2. The antenna of claim 1, wherein a central frequency of a pass band of each of the plurality of filters is the same as a resonant frequency of the antenna element to which the filter is connected.

3. The antenna of claim 1, wherein the antenna elements and the filters have frequency properties which are distributed on a predetermined band of a frequency axis without a gap.

4. The antenna of claim 1, wherein the antenna element is formed on a printed circuit board and has a printed pattern.

5. The antenna of claim 1, wherein each of the plurality of filters is one of a surface acoustic wave filter, an LC resonance circuit and a dielectric resonator filter.

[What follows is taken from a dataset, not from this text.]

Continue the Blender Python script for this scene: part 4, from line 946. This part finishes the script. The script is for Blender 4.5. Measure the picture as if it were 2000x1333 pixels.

6. A portable wireless apparatus including an antenna and a feeder feeding the antenna, wherein the antenna comprises:

a plurality of antenna elements each having different frequency properties; and

a branching filter including a plurality of filters which are connected to each of the antenna elements, respectively, said filters having pass bands corresponding to frequency properties of the connected antenna elements, and restricting transmission/reception bands of the antenna element to the respective pass bands.

7. The portable wireless apparatus of claim 6, wherein a central frequency of a pass band of each of the plurality of filters is the same as a resonant frequency of the antenna element to which the filter is connected.

8. The portable wireless apparatus of claim 6, wherein the antenna elements and the filters have frequency properties which are distributed on a frequency axis without a gap.

9. The portable wireless apparatus of claim 6, wherein the antenna element is formed on a printed circuit board and has a printed pattern.

10. The portable wireless apparatus of claim 6, wherein each of the plurality of filters is one of a surface acoustic wave filter, an LC resonance circuit and a dielectric resonator filter.